Is ‘X-Men Origins: Wolverine’ Really That Bad?

It’s not a secret that the X-Men franchise put its two biggest failures back to back. X-Men Origins: Wolverine was the followup to X-Men: The Last Stand, and was essentially supposed to launch Wolverine as a solo character. That… didn’t entirely work out, and for good reason.

Wolverine Begins

The essential plot of X-Men Origins: Wolverine is that Wolverine goes on a tour of green-screens and soundstages as he tries to figure out why his brother Victor killed his girlfriend and why the US military is trying to kill him immediately after they made him unkillable in the first place. Poor planning is a feature of this movie’s screenplay.

It’s actually not the worst plot. Wolverine had to be doing something for a century before he turned up at the X-Mansion, and hanging a movie around the charismatic Hugh Jackman is a no-brainer. The problem is that there has never been a movie so brutally stuck in the past.

The Action Movie The ’80s Never Had

If X-Men Origins: Wolverine had come out in 1989, we’d all be remembering it with the golden-hued tones of childhood and the forgiveness that comes with poor effects technology. Everything about this movie is from the ’80s, from the relentless one-liners and comedy beats, to the cliched “bad-ass” moments mostly involving explosions and bar fights, to the basic plot which can be summed up as “THIS TIME IT’S PERSONAL!”

Right off the bat there’s an enormous problem: The stunt crew should have been fired. The opening of the movie features a small child with bone claws screaming and being pulled across the set on a dolly, and boy does that set the tone. In fact, why this movie has so many, and so over-the-top, wire stunts is utterly confusing; they’re not necessary and they don’t add anything. Zero’s main power seems to be shooting things precisely, so why can he jump like Mario?
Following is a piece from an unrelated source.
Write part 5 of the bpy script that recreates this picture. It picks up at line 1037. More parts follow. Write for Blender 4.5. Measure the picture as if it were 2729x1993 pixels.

Similarly, Donald McAlpine, the cinematographer, was either too rushed or has absolutely no facility with shooting digital matte work. Way too many shots have Wolverine turn around and suddenly be obviously on a soundstage with stock footage in the background.

Actually Pretty Funny

That said, though, there are actually some likeable moments in here. Gavin Hood had to fight Fox every step of the way making this movie, but he does occasionally win. The opening credits, despite the herky-jerky rhythm, are actually surprisingly effective at communicating Logan and Victor growing apart. And whenever Jackman is giving something light and funny to work with, the movie comes to life and offers hints that Hood might have made a better, or at least more dynamic, movie if he’d just been left alone.

There are little character moments as well. Dominic Monaghan has no reason to be in this movie at all, but he does at least get a good death scene. Liev Schreiber enjoys the hell out of his role, even though I keep wanting to call him the Pumaman. The jokes overall tend to hit more than they miss. And Will.I.Am gets disemboweled, so that’s a plus.

It’s just that in the end this movie is so absurdly cheesy and cliche-ridden, and so in service to showing as many X-Men as possible for legal purposes, that it’s sabotaged. The ending in particular is a silly, convoluted mess. It almost feels like they were deliberately going for ’80s camp but were just sincere enough to miss the mark.

Honestly, I enjoyed this more than X-Men: The Last Stand. If nothing else, it at least has plot momentum and a little visual creativity. It can be agreeably cheesy with a beer or two in you and your expectations lowered. On the other hand, a few years later, James Mangold and Hugh Jackman actually got to make a better Wolverine movie, and I’d be remiss if I didn’t recommend you watch that, instead.